Kryvyi Rih Iron-ore Basin
Kryvyi Rih Iron-ore Basin (Криворізький залізорудний басейн; Kryvorizkyi zalizorudnyj basein). The most important Ukrainian iron-ore–producing region and the largest single source of iron in the former USSR. A narrow strip about 100 km long and 2–7 km wide, extending through western Dnipropetrovsk oblast from the town of Zhovti Vody in the north to Inhulets in the south, the basin covers an area of approximately 300 sq km. The city of Kryvyi Rih is the major industrial center in the region.
The Kryvyi Rih Basin contains mostly Precambrian sedimentary-metamorphic rocks and is divided into three suites. The middle suite, with a thickness of up to 2,000 m, is the main ore-bearing formation. It consists of seven to eight seams of ferruginous quartzites (represented by hematites, magnetites, and mixed hematite-magnetite varieties) and schists. The average iron content is 30–40 percent in the ferruginous quartzites and 25–30 percent in the magnetite varieties (which compose 20 percent of the total quartzite reserves). Rich iron-ore bodies are dispersed throughout the ore-bearing formation. The ore is formed in columnar, lenticular, and pocket-like bodies that descend to a depth of over 1,000 m. In several places the bodies merge into large sloping ore beds. The rich ores are divided into magnetite, martite, and hematite-martite ores. The last two varieties have an average iron content of 63.7 percent and make up more than half of all reserves.
The Kryvyi Rih Basin has been excavated for iron ore since the time of the Scythians, but detailed prospecting and commercial exploitation began only in the second half of the 19th century. In 1881 Oleksander Pol founded a joint-stock company with French capital to develop mining in the basin. In its first year the company mined 37,400 tonnes of iron ore. Production rose rapidly when a railway was constructed in 1884 connecting Kryvyi Rih with the coal-producing region of the Donets Basin. By 1913 the Kryvyi Rih Basin provided 6.4 million tonnes, or 74.5 percent of all the iron ore produced in the Russian Empire. Fifty-one mines had been sunk and 23,600 miners worked in the region, making the area one of the largest industrial centers in Ukraine.
During the Revolution of 1917 and the subsequent struggle for independence (1917–20), many of the mines and machines were destroyed and production fell drastically. The prewar level of production was not reached again until 1931. However, efficiency was greatly disrupted by the forced rate of industrialization, and more workers (77,339 in 1932) were needed to reach the same level of output.

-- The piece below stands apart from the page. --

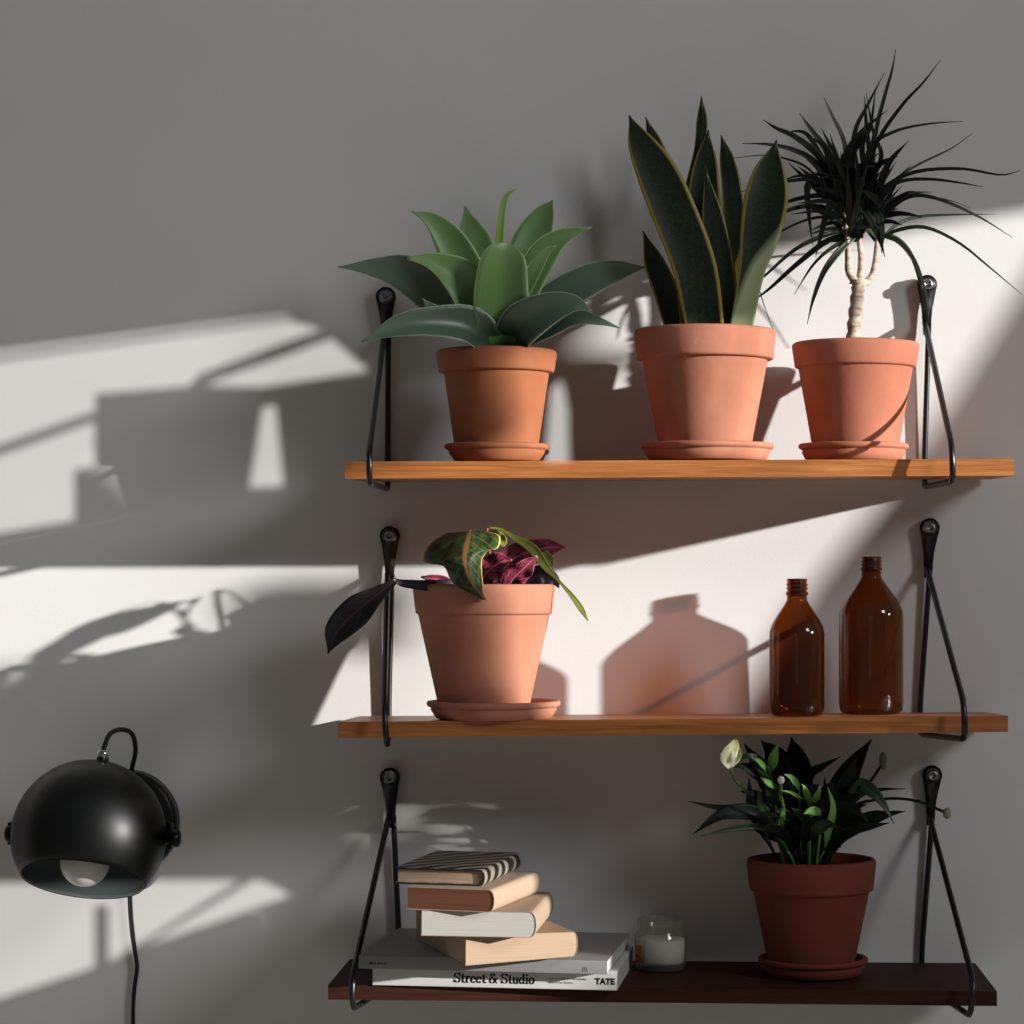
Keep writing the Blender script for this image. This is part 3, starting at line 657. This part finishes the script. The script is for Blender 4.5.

In 1940, production reached 18.9 million tonnes, or 63 percent of the Soviet total. After the Second World War the mines were increasingly mechanized and the problems of beneficiating ferruginous quartzites were overcome. The basin produced 80 million tonnes, or 52 percent of Soviet production, in 1965 and 58 percent of total Soviet output in 1972. Subsequently, however, its proportion of Soviet production declined as the rich deposits in the Kryvyi Rih region had been exhausted and new sources had been developed. In 1984 the basin accounted for 46 percent of all Soviet production, although total output increased to 103 million tonnes.
Annual production consisted of 38 million tonnes of deep-mined ore excavated from 23 mines extending down to 1,200 m. Another 65 million tonnes were mined from 11 open pits. The rich iron-ore bodies were becoming depleted and reserves (1.5 billion tonnes in 1968) were expected to last only another 25–35 years. The lower-grade quartzite ores that are mined in open pits are becoming increasingly important and are beneficiated in five large complexes, including the Southern Mineral Enrichment Complex and the New Kryvyi Rih Mineral Enrichment Complex. A sixth concentrator was built jointly by the Comecon countries. This reflected the importance of Ukrainian iron ore for the east-European countries, which imported one-quarter of Ukraine’s production. The new concentrator reprocesses inferior-grade quartzites that were discarded as tailings and has an annual capacity of 14 million tonnes. Total industrial reserves in the basin are estimated at 16 billion tonnes (1979) and are expected to last several hundred years.
The Kryvyi Rih Basin, producing 85 percent of total Ukrainian output, supplies iron ore to several metallurgical plants in the Dnipro Industrial Region and the Donets Basin. The extractive industry employs 62.5 percent of the work force in the city of Kryvyi Rih and 93 percent in the towns of Zhovti Vody and Inhulets.